Escribí aquí mismo que el gag de TV3 sobre la Virgen del Rocío me pareció un ejercicio de pésimo gusto. Y no ya por la parte religiosa, que a mí plim (aunque luego no hay narices a hacer lo mismo respecto a otras creencias), como por la caspilla xenófoba y supremacista sobre lo andaluz que destilaba la pieza. Aclarado lo anterior, no tengo el menor empacho en denunciar como persecución intolerable que, merced a una querella de una asociación denominada Abogados Cristianos, los guionistas hayan sido llamados a declarar como investigados ante un juzgado. Incluso aunque la cosa quede en archivo, el daño ya está hecho. Los humoristas ya han recibido el mensaje de que deben andarse con tiento si no quieren pasar por el trago de acudir con la cabeza gacha ante un togado o una togada que vaya usted a saber por qué petenera va a salir. Judicializar lo que nos ofende es un ataque a la libertad. Punto pelota.

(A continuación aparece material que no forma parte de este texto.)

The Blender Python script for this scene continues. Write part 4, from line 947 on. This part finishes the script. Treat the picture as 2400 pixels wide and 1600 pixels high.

Tan ataque, añado inmediatamente, como las presiones de los más progres del universo que han provocado que en la versión teatral de La vida de Brian se elimine la escena en la que uno de los personajes masculinos expresa su deseo de tener un hijo porque, 44 años después del estreno de la película, se considera que tal circunstancia constituye una muestra de transfobia que no se puede consentir. Si no fuera triste, resultaría divertido comprobar cómo las mismas personas que, con razón, se están rasgando las vestiduras por el acogotamiento judicial a los creadores del sketch de la virgen callen (o incluso justifiquen) la censura impuesta –y tristemente, aceptada por él– a la obra de John Cleese. Y viceversa.